Your perception of "old" music is mainly a result of what you've been exposed to and what we as a culture hold onto. A lot of early popular music has faded into obscurity, especially the boring and embarrassing stuff.
>>74959159
Yeah the 50s wasn't all Little Richard and Chuck Berry, there was a lot of saccharine crap like Pat Boone ruling the charts back then.
>>74959179
Definitely, and it makes sense why we do that. Boone and that kind of traditional pop is just a continuation of a genre that has been around more than a century, while Berry, Richard, etc. were something new and influential.
>>74958301
Music wasn't a multi-billion dollar industry in those days
>>74959159
No there was something else. The music was better. Also, the amount recorded those days was minuscule compared to today's output. Only the best survived
This >>74959460 is probably the reason
>>74959625
That's some classic nostalgic bullshit right there. Recording was necessarily limited by availability and technological constraints, but if you look at sheet music, the most widespread form in which music was consumed then, there is ton of vapid, forgettable shit.

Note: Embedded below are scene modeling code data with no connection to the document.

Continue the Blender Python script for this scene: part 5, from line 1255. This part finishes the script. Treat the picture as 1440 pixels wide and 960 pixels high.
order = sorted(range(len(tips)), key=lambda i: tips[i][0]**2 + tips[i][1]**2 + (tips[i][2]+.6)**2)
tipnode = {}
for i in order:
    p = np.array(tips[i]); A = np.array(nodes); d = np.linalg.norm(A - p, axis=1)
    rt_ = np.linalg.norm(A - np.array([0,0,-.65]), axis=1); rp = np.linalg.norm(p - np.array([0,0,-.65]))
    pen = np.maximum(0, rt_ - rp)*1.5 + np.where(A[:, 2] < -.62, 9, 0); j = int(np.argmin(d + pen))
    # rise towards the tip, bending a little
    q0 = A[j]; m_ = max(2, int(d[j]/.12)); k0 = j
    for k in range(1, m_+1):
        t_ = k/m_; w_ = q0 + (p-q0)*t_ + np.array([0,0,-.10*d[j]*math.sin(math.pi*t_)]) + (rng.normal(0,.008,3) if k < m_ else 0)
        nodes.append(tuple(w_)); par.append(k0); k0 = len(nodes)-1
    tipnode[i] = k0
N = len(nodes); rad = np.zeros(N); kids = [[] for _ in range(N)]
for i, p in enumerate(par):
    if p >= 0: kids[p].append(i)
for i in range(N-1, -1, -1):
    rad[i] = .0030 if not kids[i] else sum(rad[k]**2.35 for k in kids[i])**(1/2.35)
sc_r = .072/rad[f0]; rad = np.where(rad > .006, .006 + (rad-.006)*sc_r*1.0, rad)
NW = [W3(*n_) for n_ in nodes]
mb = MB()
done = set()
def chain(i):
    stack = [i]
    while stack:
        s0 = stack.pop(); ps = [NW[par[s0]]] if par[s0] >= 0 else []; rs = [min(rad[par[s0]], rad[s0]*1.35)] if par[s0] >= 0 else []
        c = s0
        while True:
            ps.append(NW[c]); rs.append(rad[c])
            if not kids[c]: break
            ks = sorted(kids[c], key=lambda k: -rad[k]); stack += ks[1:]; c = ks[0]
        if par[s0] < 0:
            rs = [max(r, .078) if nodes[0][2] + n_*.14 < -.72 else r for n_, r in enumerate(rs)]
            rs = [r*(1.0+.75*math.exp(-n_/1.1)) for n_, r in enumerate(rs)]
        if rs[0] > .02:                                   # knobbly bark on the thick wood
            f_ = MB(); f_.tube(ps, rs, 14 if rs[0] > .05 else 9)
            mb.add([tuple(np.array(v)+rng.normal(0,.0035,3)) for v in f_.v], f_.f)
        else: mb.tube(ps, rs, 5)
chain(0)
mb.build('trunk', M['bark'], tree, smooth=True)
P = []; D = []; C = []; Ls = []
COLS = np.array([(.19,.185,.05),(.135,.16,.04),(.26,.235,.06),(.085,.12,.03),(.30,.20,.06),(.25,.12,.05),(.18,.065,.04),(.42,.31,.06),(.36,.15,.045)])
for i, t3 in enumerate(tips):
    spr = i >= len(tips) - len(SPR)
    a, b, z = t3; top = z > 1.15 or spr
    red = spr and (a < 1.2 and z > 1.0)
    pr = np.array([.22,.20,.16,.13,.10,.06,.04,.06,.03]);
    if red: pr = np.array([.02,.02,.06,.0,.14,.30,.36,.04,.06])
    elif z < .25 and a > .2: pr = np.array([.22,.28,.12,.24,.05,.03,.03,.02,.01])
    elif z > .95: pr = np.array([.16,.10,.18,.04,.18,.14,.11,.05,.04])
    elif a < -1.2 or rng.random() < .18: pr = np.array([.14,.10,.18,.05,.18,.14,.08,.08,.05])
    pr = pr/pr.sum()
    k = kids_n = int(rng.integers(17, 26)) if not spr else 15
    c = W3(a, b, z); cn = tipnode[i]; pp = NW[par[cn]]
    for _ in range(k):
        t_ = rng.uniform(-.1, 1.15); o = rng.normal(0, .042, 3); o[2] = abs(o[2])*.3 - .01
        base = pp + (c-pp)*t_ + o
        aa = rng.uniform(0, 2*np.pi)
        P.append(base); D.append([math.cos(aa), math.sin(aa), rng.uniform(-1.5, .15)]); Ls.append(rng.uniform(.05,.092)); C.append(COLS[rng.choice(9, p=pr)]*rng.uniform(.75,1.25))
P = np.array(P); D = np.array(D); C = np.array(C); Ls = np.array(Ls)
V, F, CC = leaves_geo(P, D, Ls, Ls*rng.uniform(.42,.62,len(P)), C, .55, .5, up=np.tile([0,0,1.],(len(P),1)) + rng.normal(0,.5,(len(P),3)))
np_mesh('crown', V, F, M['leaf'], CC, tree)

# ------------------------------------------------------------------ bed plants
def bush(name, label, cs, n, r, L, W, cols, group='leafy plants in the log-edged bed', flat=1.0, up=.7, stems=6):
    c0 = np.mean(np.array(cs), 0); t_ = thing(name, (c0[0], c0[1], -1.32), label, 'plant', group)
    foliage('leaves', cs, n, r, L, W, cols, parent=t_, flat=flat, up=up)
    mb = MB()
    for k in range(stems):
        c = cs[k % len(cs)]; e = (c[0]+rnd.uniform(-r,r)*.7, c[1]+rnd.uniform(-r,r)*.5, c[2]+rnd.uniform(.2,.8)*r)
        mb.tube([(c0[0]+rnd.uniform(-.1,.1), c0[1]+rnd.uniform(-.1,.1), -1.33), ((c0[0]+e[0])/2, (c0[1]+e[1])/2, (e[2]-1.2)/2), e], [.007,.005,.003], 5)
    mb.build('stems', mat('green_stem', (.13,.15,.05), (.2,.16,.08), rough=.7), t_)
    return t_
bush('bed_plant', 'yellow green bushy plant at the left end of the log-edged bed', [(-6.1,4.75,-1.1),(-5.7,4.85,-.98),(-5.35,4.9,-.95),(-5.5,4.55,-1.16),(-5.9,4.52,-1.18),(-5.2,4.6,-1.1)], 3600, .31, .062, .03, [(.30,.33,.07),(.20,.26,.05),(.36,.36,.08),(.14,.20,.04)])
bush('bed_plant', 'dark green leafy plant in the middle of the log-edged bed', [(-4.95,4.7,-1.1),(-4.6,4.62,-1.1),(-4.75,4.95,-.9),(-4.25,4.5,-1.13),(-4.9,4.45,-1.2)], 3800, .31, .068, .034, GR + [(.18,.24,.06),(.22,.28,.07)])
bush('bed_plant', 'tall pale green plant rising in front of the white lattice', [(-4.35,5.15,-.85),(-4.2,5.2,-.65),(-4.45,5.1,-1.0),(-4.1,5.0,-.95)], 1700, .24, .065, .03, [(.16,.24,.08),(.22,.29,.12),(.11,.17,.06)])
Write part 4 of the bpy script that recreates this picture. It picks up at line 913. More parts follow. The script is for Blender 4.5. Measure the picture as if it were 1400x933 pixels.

But I'm not going waste too much effort fighting your rose-tinted delusion that exists in some other reality.
>>74959340
Not really, beat-driven dance music could be traced back to music brought over by African slaves, as early as 1690 there are accounts of colonists horrified at how young people would dance to the rhythmic music of the slaves.
>>74959830
The whole world culture has gone to shit after the war. The best music of that era is miles ahead of the best music of today.
>>74959962
The rhythmic aspect of early rock is only one facet of it, and I wasn't claiming that was the driving novelty behind its popularity. Berry in particular developed a style of songwriting that was unique for its time and style, which captured people's attention and spawned a slew of imitators.
>>74960021
Sure thing buddy
>>74958301
Music recorded before the 50s has shit quality
Big Joe Turner claimed that he was playing rock and roll in 1939. However, Chuck Berry's true innovation was his songwriting explicitly focused on teenager life, which was a novel idea at a time when American teenagers were prosperous enough to have a distinct culture of their own for the first time. The average teen's weekly allowance in the late 50s was $10.45, or roughly the weekly income of a working class family in the 1930s.
>>74960115
So basically the audience got wider and composers targeted younger and impressible demographics? The songs must have gotten better then!